Less effective is Morgan Freeman, a bit too modern and recognizable under his wig as Ilderim, the African horsemaster who rescues Judah after he washes up on shore and instructs him in the ways of chariot-driving. And Rodrigo Santoro seems a little too pretty as Jesus Christ, a figure glimpsed only fleetingly in the 1959 film (and whose face is never seen), but who here drops in and out of Judah’s life with a helping hand or a drink of water (if only the filmmakers could have gotten Cliff Curtis, who played Christ earlier this year in Risen, then we might have the makings of a Jesus Shared Universe).

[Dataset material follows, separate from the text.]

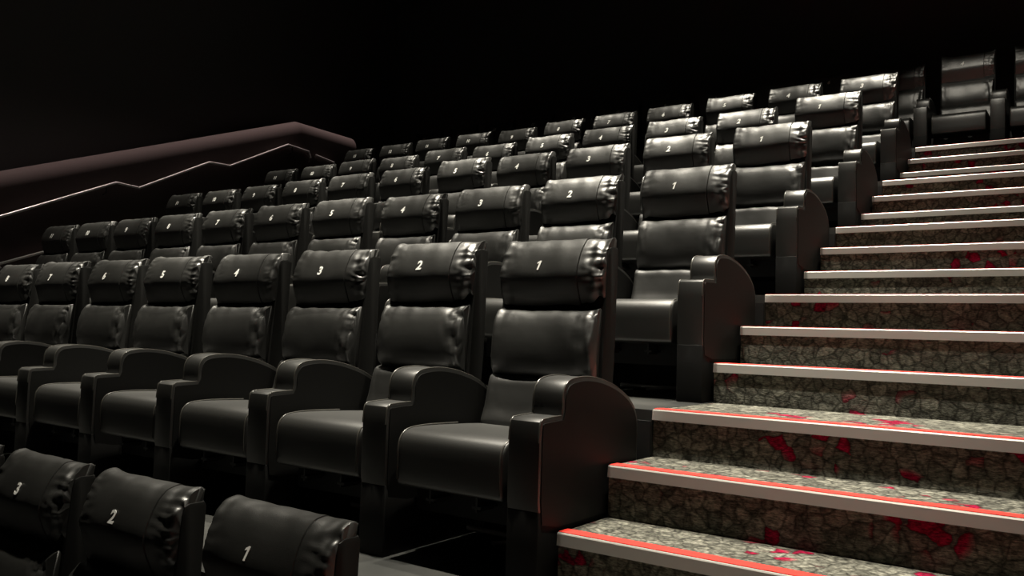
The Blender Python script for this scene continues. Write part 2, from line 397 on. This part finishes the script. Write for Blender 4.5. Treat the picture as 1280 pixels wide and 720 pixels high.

The bigger emphasis on Christ is apparently lifted from the novel but may also reflect the leanings of faith-based producers Mark Burnett and Roma Downey, who are executive producers on this project.
Most of Downey and Burnett’s output has been on TV, so it’s not surprising that this Ben-Hur has a TV movie feel to it. While the movie is not unwatchable in any real sense, Ben-Hur also never truly comes to life. Here is a period piece that has a chintzy, cut-rate look to it. And so Ben-Hur joins the growing list of reboots and remakes that seem completely unnecessary and unwanted, and will need a box office miracle to keep it from fading into obscurity less than a month from now.
Ben-Hur is in theaters this Friday, Aug. 19.